For more information on what qualifies as a trade or business, see Determining your qualified trades or businesses in Publication 535.

Rental real estate enterprise safe harbor

Solely for the purposes of 199A, a safe harbor is available to individuals and owners of passthrough entities. Under the safe harbor a rental real estate enterprise will be treated as a trade or business for purposes of the QBI deduction. For more information on the safe harbor see Notice 2019-07 PDF.

Taxpayers may still treat rental real estate that doesn't meet the requirements of the safe harbor as a trade or business for purposes of the QBI deduction if it is a section 162 trade or business.

Qualified business income

QBI is the net amount of qualified items of income, gain, deduction and loss from any qualified trade or business, including income from partnerships, S corporations, sole proprietorships, and certain trusts. These includable items must be effectively connected with the conduct of a trade or business within the United States. Count only items in taxable income. Generally, in computing QBI, account for any deduction attributable to the trade or business. This includes, but is not limited to, the deductible part of self-employment tax, self-employed health insurance, and deductions for contributions to qualified retirement plans (such as SEP, SIMPLE and qualified plan deductions).

QBI doesn't include any of the following.

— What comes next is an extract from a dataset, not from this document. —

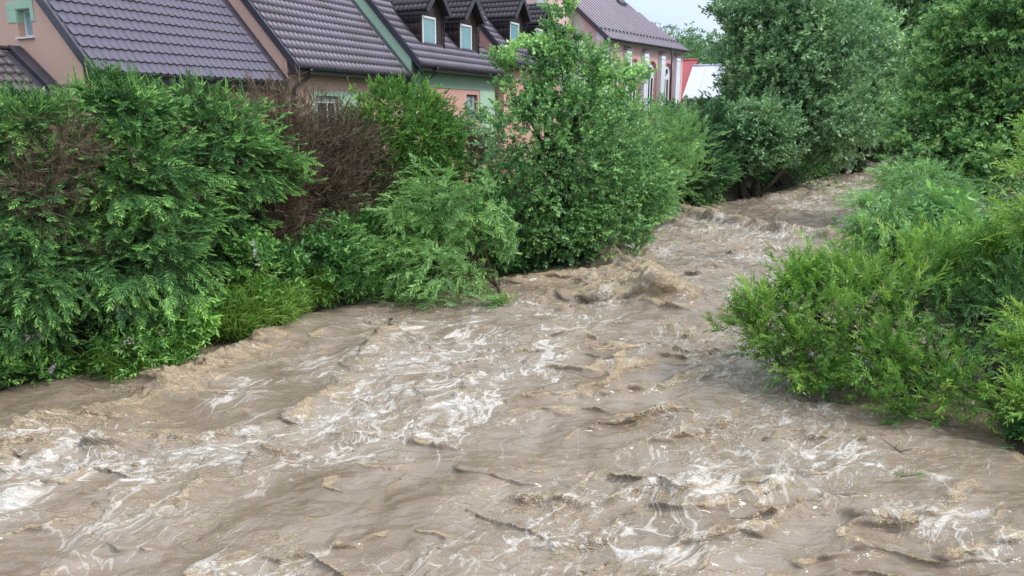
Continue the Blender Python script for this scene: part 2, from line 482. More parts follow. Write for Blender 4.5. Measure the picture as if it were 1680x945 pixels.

  • Items not properly includible in income, such as losses or deductions disallowed under the basis, at-risk, passive loss or excess business loss rules.
  • Investment items such as capital gains or losses, or dividends.
  • Interest income not properly allocable to a trade or business.
  • Wage income.
  • Income not effectively connected with the conduct of business within the U.S. (For more information, go to IRS.gov/eci).
  • Commodities transactions or foreign currency gains or losses.
  • Income, loss, or deductions from notional principal contracts.
  • Annuities (unless received in connection with the trade or business).
  • Amounts received as reasonable compensation from an S corporation.
  • Amounts received as guaranteed payments from a partnership.
  • Payments received by a partner for services other than in a capacity as a partner.
  • Qualified REIT dividends.
  • Qualified PTP income.

Information for computing the qualified business income deduction

The Form 1040 Instructions and Publication 535 provide worksheets to compute the deduction. Use the Form 1040 instructions if:

  1. The taxpayer has QBI, qualified REIT dividends or qualified PTP income;
  2. 2018 taxable income before QBI deduction isn't more than $157,500 ($315,000 if married filing jointly); and
  3. The taxpayer isn't a patron in a specified agricultural or horticultural cooperative.

Use Publication 535 if:

  1. The taxpayer has QBI, qualified REIT dividends or qualified PTP income, and
  2. 2018 taxable income before QBI deduction is more than $157,500 ($315,000 if married filing jointly); or
  3. The taxpayer is a patron in a specified agricultural or horticultural cooperative.

Cooperatives

Specified agricultural or horticultural cooperatives are allowed a deduction for income attributable to domestic production activities that is similar to the domestic production activities deduction under former section 199. Specified agricultural or horticultural cooperatives are cooperatives, to which Part I of subchapter T applies, that are engaged in the manufacturing, production, growth or extraction in whole or significant part of any agricultural or horticultural product, or in the marketing of agricultural or horticultural products.